Press 'need to act' after Leveson
- Published
Those who have fallen foul of some sections of the British press have been giving their reaction to the publication of Lord Justice Leveson's, external report into the country's media practices.
Comic actor Steve Coogan, a victim of phone hacking who gave evidence at the Leveson Inquiry, wrote in the Guardian:, external "By rejecting Leveson's call for statutory regulation, Cameron has hung the victims of crime out to dry. He has passed on the opportunity to make history. He has revealed there isn't an ounce of substance in his body, that he has one eye on courting the press for elections in years to come, and doesn't know the meaning of conviction.
"Quite simply, if future regulation is not backed by statute, Leveson's report is nothing more than a large slap on the wrist. But this is a price Cameron is prepared to pay, because it is not the victims of crime who will get him re-elected."
Gerry McCann, father of the missing girl, Madeleine McCann, gave the Leveson Inquiry detailed evidence of what he and his wife Kate called the "disgusting" and "offensive" stories written about them.
He said : "I would have like to have seen a properly independent regulation of the press whereas I think he's given the press another opportunity of self-regulation. I've also got concerns that the system is not compulsory and I would have liked to have seen a mechanism put in place for that.
"Thirdly, I would have liked to have seen more focus on individual accountability. I don't really accept the point that having having a regulated industry doesn't mean that they're free to write what they want, and Lord Leveson is very clear on that."
Author JK Rowling said she was "alarmed and dismayed" at Mr Cameron's reaction to the report.
"Without statutory underpinning, Leveson's recommendations will not work. We will be left with yet another voluntary system from which the press can walk away.
"If the prime minister did not wish to change the regulatory system even to the moderate, balanced and proportionate extent proposed by Lord Leveson, I am at a loss to understand why so much public money has been spent and why so many people have been asked to re-live extremely painful episodes on the stand in front of millions."
Professor John Tulloch, survivor of the 7/7 London bombings and whose phone was hacked by the News of the World, said the media were more concerned about turning a profit than journalism.
"Our print industry, media industry, is not free in the sense of the great tradition. It's corporate. And it's to do with profit, it's to do with selling people's stories for profit - including my own - when it suited them."
Paul Dadge, who helped survivors of the 7/7 bombings and also had his phone hacked, said Prime Minister David Cameron should support the public view over that of the press.
He said: "There's an opportunity here for this to backfire on him spectacularly. He has either got to side with the public or with the press. There's no half-way house.
"The press have had their opportunity for the last 70 years. It's now time for the public and for victims to have their voices heard."
Former TV presenter, Anne Diamond, told the inquiry she and her family were ''besieged'' by reporters within one hour of finding out her baby son Sebastian had died.
She now says Mr Cameron is "worried about alienating the very press he needs support from to win the next election and the problem is that if he kicks this into the long grass, if he announces committees and various people to look into this, if he just puts it off and puts it off and puts it off, it will become a subject that's impossible for any of the political parties to discuss, because we will be in a pre-election term and nobody will want to go there".

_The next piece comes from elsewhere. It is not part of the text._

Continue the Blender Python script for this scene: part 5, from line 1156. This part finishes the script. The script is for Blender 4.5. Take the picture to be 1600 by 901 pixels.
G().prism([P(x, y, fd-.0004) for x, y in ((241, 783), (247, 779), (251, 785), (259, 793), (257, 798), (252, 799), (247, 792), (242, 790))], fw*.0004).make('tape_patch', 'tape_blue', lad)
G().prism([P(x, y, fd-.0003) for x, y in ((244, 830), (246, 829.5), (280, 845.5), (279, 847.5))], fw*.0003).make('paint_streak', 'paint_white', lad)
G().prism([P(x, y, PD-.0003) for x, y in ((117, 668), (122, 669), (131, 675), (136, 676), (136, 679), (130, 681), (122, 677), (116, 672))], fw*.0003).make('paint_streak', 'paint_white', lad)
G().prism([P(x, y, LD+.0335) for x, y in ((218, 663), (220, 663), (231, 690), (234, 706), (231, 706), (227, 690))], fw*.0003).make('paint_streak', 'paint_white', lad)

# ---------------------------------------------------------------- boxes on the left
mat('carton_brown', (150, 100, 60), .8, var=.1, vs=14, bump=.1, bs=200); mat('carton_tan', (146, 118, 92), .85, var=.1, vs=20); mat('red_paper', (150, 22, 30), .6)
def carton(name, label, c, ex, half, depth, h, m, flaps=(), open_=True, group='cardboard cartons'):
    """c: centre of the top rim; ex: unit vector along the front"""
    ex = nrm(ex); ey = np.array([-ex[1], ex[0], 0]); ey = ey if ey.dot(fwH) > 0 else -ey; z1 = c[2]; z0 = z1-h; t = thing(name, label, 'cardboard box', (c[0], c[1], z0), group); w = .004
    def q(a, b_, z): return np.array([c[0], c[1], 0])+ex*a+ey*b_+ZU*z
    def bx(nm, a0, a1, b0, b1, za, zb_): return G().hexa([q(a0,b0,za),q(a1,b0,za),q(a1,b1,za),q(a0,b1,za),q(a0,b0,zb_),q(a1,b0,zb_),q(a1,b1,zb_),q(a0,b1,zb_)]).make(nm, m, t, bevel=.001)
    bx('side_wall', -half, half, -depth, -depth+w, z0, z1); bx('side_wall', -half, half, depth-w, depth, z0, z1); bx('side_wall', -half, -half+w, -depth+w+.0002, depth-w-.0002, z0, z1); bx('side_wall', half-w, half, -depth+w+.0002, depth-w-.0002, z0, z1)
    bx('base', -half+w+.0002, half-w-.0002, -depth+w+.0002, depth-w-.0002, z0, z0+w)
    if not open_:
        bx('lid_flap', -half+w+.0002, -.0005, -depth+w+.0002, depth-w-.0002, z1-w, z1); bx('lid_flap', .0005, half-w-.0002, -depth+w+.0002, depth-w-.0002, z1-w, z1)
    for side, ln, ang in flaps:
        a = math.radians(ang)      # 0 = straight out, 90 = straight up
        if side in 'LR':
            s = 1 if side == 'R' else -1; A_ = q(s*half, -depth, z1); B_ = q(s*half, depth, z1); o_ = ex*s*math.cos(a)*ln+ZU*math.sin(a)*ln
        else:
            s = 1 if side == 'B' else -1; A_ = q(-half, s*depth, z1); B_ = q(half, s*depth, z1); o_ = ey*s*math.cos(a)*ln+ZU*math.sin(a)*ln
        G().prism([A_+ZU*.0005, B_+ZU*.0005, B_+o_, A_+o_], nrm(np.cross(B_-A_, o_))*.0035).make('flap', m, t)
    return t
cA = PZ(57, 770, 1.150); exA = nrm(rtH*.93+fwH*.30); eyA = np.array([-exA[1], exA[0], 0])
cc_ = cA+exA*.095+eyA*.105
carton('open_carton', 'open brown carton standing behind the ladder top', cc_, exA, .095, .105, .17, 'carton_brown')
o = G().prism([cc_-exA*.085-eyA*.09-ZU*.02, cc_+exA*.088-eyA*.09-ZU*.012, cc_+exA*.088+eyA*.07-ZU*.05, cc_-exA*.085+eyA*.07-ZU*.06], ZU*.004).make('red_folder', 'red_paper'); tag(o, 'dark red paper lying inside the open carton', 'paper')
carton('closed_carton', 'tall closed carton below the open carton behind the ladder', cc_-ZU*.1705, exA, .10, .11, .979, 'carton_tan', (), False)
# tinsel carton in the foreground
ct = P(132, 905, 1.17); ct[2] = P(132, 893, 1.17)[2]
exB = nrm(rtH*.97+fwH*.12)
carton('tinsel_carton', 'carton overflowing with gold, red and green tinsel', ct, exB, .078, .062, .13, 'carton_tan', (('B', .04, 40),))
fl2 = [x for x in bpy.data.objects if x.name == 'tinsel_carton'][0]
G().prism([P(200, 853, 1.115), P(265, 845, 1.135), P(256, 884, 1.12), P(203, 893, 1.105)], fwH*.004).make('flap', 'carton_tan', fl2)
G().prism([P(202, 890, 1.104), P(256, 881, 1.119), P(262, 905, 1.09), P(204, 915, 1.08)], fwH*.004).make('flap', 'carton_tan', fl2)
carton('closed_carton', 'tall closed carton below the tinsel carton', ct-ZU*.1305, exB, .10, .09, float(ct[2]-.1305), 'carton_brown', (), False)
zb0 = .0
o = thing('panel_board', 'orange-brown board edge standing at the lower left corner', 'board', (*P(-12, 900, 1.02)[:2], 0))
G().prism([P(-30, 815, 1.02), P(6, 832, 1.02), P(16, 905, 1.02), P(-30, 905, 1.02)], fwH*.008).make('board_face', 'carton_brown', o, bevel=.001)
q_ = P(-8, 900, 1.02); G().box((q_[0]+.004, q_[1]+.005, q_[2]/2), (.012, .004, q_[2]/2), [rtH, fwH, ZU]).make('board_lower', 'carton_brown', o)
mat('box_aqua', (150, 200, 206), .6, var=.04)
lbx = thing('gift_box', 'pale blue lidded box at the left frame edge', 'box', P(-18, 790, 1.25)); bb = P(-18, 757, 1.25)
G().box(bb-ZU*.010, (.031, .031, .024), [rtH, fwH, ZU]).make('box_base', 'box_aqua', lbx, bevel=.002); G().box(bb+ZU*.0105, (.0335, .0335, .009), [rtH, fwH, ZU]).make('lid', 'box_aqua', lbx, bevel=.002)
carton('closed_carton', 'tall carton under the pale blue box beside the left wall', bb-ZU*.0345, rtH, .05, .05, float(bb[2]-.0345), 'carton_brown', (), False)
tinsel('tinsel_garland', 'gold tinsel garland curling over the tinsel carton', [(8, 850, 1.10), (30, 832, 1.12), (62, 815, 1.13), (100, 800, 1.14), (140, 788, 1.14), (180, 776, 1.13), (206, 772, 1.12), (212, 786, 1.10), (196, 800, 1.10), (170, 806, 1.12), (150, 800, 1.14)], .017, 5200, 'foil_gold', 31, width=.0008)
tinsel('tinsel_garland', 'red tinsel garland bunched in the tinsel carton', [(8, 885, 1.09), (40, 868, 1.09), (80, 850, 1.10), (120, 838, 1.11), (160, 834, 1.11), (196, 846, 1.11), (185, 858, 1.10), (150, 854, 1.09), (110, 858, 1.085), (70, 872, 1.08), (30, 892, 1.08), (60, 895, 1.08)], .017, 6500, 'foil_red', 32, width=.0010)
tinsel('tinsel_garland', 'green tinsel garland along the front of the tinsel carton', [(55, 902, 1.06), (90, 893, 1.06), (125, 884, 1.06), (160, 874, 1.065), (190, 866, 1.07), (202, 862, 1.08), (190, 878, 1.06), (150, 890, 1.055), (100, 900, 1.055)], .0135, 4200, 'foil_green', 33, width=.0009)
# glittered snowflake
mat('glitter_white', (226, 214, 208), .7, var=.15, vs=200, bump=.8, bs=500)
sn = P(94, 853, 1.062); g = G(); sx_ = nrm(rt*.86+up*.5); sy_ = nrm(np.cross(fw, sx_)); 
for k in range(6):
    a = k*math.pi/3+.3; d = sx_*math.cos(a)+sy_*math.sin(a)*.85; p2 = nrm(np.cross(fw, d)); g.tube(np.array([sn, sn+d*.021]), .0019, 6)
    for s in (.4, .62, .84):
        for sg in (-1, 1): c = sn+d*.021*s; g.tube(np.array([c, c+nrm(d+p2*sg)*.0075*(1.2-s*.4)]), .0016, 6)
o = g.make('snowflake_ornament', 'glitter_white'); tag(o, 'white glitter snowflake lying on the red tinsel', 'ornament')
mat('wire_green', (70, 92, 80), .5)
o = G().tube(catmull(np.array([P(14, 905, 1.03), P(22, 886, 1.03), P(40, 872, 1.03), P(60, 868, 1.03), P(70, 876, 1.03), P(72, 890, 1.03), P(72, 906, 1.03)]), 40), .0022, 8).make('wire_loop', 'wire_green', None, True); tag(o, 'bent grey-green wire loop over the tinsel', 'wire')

Labour MP Chris Bryant, another victim of phone hacking by journalists, said: "The biggest condemnation in this document is of politics over the last 30 years, because Lord [Justice] Leveson said we have all failed and sometimes we failed to act because we were too frightened about what would be written in newspapers about us personally or about our party politics."
Singer Charlotte Church, appearing on BBC One's Question Time, said: "Leveson has said to the press - 'You take responsibility, you guardians, you take responsibility, you make your own rules', which is a very privileged position to be in, and all that the statutory underpinning should be able to do is make sure that there is a body that those rules are enforced, and I don't see any way in which that can affect the free press."
Former Formula 1 boss Max Mosley, who sued the News of the World for privacy damages over claims that he was involved in a "sick Nazi orgy", said: "It would make the situation much better than it is now and what he has done is more or less give the press what the Hunt-Black proposals would want, but with a statutory underpinning to make sure there's no backsliding and no cheating.
"The only real omission is that if you want to stop something coming out because you find that they are going to breach your privacy, you would still have to go to court to do that, which of course is very expensive."
Christopher Jeffries is a retired school teacher who won damages thought to be in the region of around £500,000 from eight newspapers who had linked him with the murder of Joanna Yates in Bristol in December 2010.
He told BBC News the Leveson recommendations "are proportionate, reasonable and entirely workable and I can see no reason at all why the prime minister should feel there is any part of the recommendation that he's unable to implement fully".
He added: "It seems to me to be quite unacceptable that there should be cherry-picking in this way.
"The damage is already done in my case, and although I did get some redress, that experience will live with me forever... arrangements should be put in place to ensure that nobody in the future is put into the position that I was put in."